人生の道標をくれた場所
『自分は教師に向いていないだろうな』
自問自答していた大学3年生の夏。教育実習で附属小の門をくぐりました。4年3組への配属。子供が苦手だと思っていた私は、正直あまり気分が乗らないまま、実習の日を迎えていました。『せっかくの夏休みなのに実習か』と。しかしそれは、教室に入るまで。溢れる生命力。自分の何倍ものパワー。生きる源のようなものを肌で感じました。
・・・
それから2週間の実習は、自分自身の教師に対するイメージ、固定観念を大きく覆す時間となりました。子供と接する時間の尊さ、子供たちの無限の可能性。そして、教師という仕事の魅力を感じて、最終日は仲間と一緒に涙を流す自分がいました。実習を機に『小学校の先生に、絶対になる!』と決意し、それまで身が入らなかった勉強に注力。無事に教員採用試験に合格して「小学校教師」になりました。附属小学校での教育実習が、まさに最初の「道標」をくれました。

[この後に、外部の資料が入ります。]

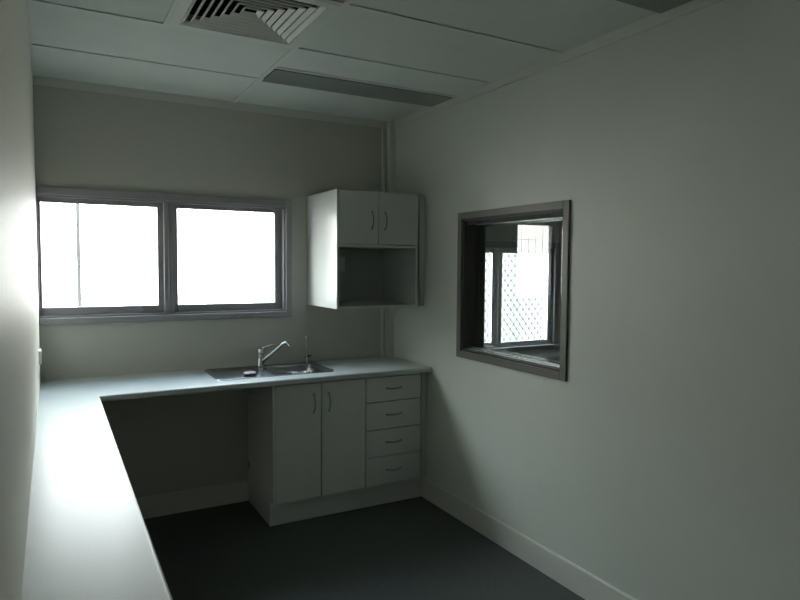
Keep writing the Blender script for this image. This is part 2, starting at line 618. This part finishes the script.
# ---------------------------------------------------------------- sink
sink = thing('sink', 'stainless steel inset sink with left drainer in the worktop', 'sink', ((SX0 + SX1) / 2, 3.85, ZW))
bx0, bx1, by0, by1 = 1.170, 1.522, 3.676, 4.000
dx0, dx1, dy0, dy1 = 0.858, 1.140, 3.676, 4.034


def loop(bm, pts, z):
    return [bm.verts.new((x, y, z)) for x, y in pts]


def skin(bm, A, Bv, smooth=True):
    n = len(A)
    for k in range(n):
        f = bm.faces.new((A[k], A[(k + 1) % n], Bv[(k + 1) % n], Bv[k]))
        f.smooth = smooth


bm = B()
zd = ZW + 0.0035
o1 = loop(bm, rrect(SX0, SX1, SYf, SYb, 0.045), ZW + 0.0005)
o2 = loop(bm, rrect(SX0 + 0.002, SX1 - 0.002, SYf + 0.002, SYb - 0.002, 0.043), ZW + 0.004)
o3 = loop(bm, rrect(SX0 + 0.010, SX1 - 0.010, SYf + 0.010, SYb - 0.010, 0.036), ZW + 0.004)
o4 = loop(bm, rrect(SX0 + 0.014, SX1 - 0.014, SYf + 0.014, SYb - 0.014, 0.032), ZW + 0.001)
skin(bm, o1, o2); skin(bm, o2, o3); skin(bm, o3, o4)
bl = loop(bm, rrect(bx0, bx1, by0, by1, 0.05), ZW + 0.001)
dl = loop(bm, rrect(dx0, dx1, dy0, dy1, 0.035), ZW + 0.001)


def loop_edges(L):
    es = []
    for k in range(len(L)):
        e = bm.edges.get((L[k], L[(k + 1) % len(L)])) or bm.edges.new((L[k], L[(k + 1) % len(L)]))
        es.append(e)
    return es


bmesh.ops.triangle_fill(bm, use_beauty=True, use_dissolve=False, edges=loop_edges(o4) + loop_edges(bl) + loop_edges(dl))
d2 = loop(bm, rrect(dx0 + 0.006, dx1 - 0.006, dy0 + 0.006, dy1 - 0.006, 0.03), ZW - 0.004)
skin(bm, dl, d2)
bm.faces.new(d2)
obj('sink_deck', bm, M_steel2, sink)
bm = B()
for k in range(7):          # pressed drainer ribs
    xx = dx0 + 0.035 + k * 0.031
    tube(bm, [(xx, dy0 + 0.03, ZW - 0.009), (xx, dy0 + 0.05, ZW - 0.0065), (xx, dy0 + 0.15, ZW - 0.0065), (xx, dy0 + 0.18, ZW - 0.009)], 0.005, 8)
obj('drainer', bm, M_steel, sink)
bm = B()
prev = None
for ins, z in ((0, 0.001), (0.004, -0.004), (0.010, -0.05), (0.018, -0.125), (0.030, -0.148), (0.055, -0.155), (0.10, -0.157)):
    L = loop(bm, rrect(bx0 + ins, bx1 - ins, by0 + ins, by1 - ins, max(0.05 - ins * 0.2, 0.02)), ZW + z)
    if prev:
        skin(bm, prev, L)
    prev = L
bm.faces.new(prev)
obj('bowl', bm, M_steel, sink)
bm = B()
lathe(bm, [(0.042, ZW - 0.1565), (0.042, ZW - 0.154), (0.036, ZW - 0.153), (0.030, ZW - 0.158)], 1.346, 3.838)
obj('waste', bm, M_chrome, sink)

# plug lying on the drainer
pl = thing('sink_plug', 'round white sink plug lying on the drainer', 'plug', (1.040, 3.748, ZW + 0.002))
bm = B()
lathe(bm, [(0.030, ZW + 0.0022), (0.038, ZW + 0.004), (0.040, ZW + 0.009), (0.037, ZW + 0.013)], 1.040, 3.748)
obj('plug_rim', bm, M_plugr, pl)
bm = B()
lathe(bm, [(0.0375, ZW + 0.013), (0.0375, ZW + 0.016), (0.033, ZW + 0.0195), (0.012, ZW + 0.021)], 1.040, 3.748)
lathe(bm, [(0.006, ZW + 0.0205), (0.006, ZW + 0.026), (0.003, ZW + 0.027)], 1.040, 3.748, 16)
obj('plug_cap', bm, M_plugw, pl)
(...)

その後、初任校で3年間を過ごし、次の異動先はどこだろうと思っていた矢先、まさかの「宮城教育大学附属小学校」に配属が決まりました。授業力、教師力、人間力…何も身に付けていないままの配属で、正直、失敗の連続でした。自分以外の周りの先生は、どの先生もみな魅力的なスーパー教師でしたので、『どうしてこの学校に来たのかな』と弱気になる自分もいました。しかし、失敗を繰り返すうちに見えてくるものがありました。それは、「失敗しても、教師を楽しんでいる自分」の姿でした。
朝、教室に行けば笑顔で迎えてくれる子供たち。「先生、一緒に校庭に行こう!」と声を掛けてくれる子供たち。「大丈夫、大丈夫。俺もそうだったよ。」「失敗してもなにも問題ないよ。」「飯行くか。」と励ましてくれる同僚の先生方。「子供たちがいつも楽しそうですよ!先生!」と、あたたかい声を掛けてくださる保護者の方々。附属小学校で出会った全ての方々が、私の背中をあたたかく、そして力強く押してくれました。そのおかげで、4年間という短い時間でしたが、自分の教師人生にとってかけがえのない、そしてこれから先も自分の教師人生の軸となる「経験」をさせていただきました。この経験全てが、附属小が私にくれた第2の「道標」です。
今は少し離れた福島の地にいますが、日々子供たちと接する中で迷いなく、自分を信じて歩めるのは、この4年間があったからです。あらためて感謝いたします。これからも、附属小学校に関わる全ての皆様に、幸多き時間がありますよう、福島の地から思いを馳せております。このような貴重な機会をいただきまして、ありがとうございました!
【2024.03】
宮城教育大学在学中に東日本大震災を経験。故郷・福島県の教員採用試験を受けることができず、仙台市を受験。翌年2012年から仙台市教諭に。2015年4月〜2019年3月まで宮城教育大学附属小学校教諭。現在は故郷・福島県にて現職。